Classical Chinese thought tended to treat the world as process rather than as fixed thing. Taosim, for example, constantly suggests that there are at least two orders: the flow of tao, and the order that humans create through effort. The second order can always be disrupted by the first, and by the unintended consequences of human effort.
Humans are themselves part of this flow of the world, and human conception which feeds into action is, in many ways, a distortion of the world, as the flow is not easily broken into discrete categories, or ‘things’. Therefore, taoists suggest that right action, either ecological or political, involves learning to live and work with the flow of tao moving with constant correction, towards an ‘acceptable’ or ‘close to desired’ result. The main technique is encapsulated in the idea of wu wei, often translated as ‘action without doing’ or ‘action without exertion’. It points to a gentle action, which allows the flow of reality to manifest itself without being blocked. It is sensitive to, and accepting of, what might appear to be disorder.
Taoist action does not have to be peaceable. Sun tzu in his Bīngfǎ (Art of War) suggests many ways of increasing disorder in the enemy, allowing their deliberations and actions to disrupt their own tao, while taking advantage of this process of disruption. Again the principle is to be guided by actions without exertion, deceive the enemy, and to take advantage of the situation as it arises.
While Confucius seems devoted to creating a rigorous order, the book usually given the title Doctrine of the Mean strongly implies that the best the sage can do is, by constant attention, create islands of order in the flow, through attention to ritual and the right behaviour and right speech for that situation. While Confucian thought, does not completely oppose violent imposition of order, the wise leader should primarily lead by example. The leader will be emulated, and if the leader is virtuous then the populace will tend that way. Imposition of general order is not the first step, but the last.
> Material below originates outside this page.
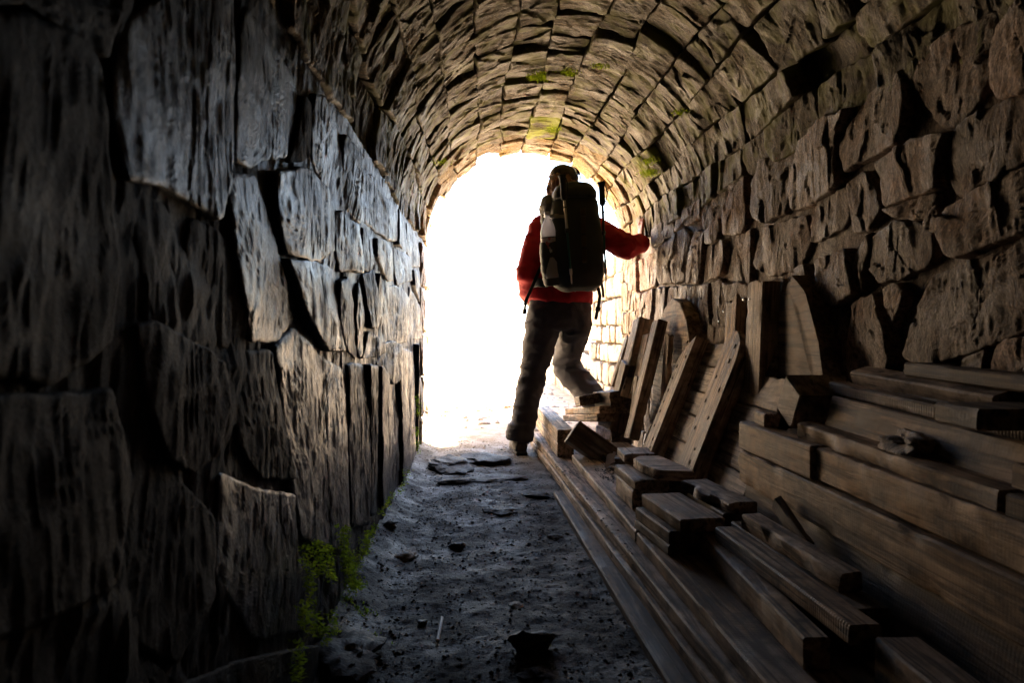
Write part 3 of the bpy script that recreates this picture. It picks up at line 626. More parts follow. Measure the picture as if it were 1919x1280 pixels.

While it seems clear that Taoism is not suggesting the world is without order, Taoists imply that this is not a static order; it has patterns but they change, human’s cannot conceive correct order and human action easily disrupts the most powerful and stable flow. Classical Chinese thought suggests that working gently with the flow of reality with attention to the unintended consequences of our actions should be normal. It suggests that if disorder appears we are not working with the real flow of things, or we have mistaken ambitions. It implies real knowledge is tacit, rather than explicit, and comes from careful and attentive interaction with the world.
However, this rather obvious practice and understanding is not common in the contemporary world.
Jonathan – I enjoy your posts, and since the format allows me to respond from time to time, I will. Here are some thoughts about this one – not about the rendition of Chinese philosophy, but about the idea of flow in relation to chaos, the anthropocene etc.
The functions of metaphor are more cognitive and affective than predictive or pragmatic. ‘Flow’ works that way, normalising disturbance as something contained by a broader frame of stability – Tian or ‘Heaven’ – just as the sustaining downstream tug of a river frames its bends and waves and eddies. (Maybe the metaphor works better in places like China, where rivers mostly perennial, than in Australia, where often they are not.)
Perceptually, if we make allowance, as our bodies must learn to do, for the nonlinear relationships of size to weight, speed etc (ants can lift twice their body weight…), flow is a scalable phenomenon. Whether sluggish or in flood, it’s still the same river. In contrast, our emotional reactions to flow are not scalable, they are relative to time and space. That raging torrent is NOT the same river as the trickle it was before the rains came. The erosion of a mountain, the movement of blood through the body, and an explosion are all ‘flows’, but from a human point of view they are very different.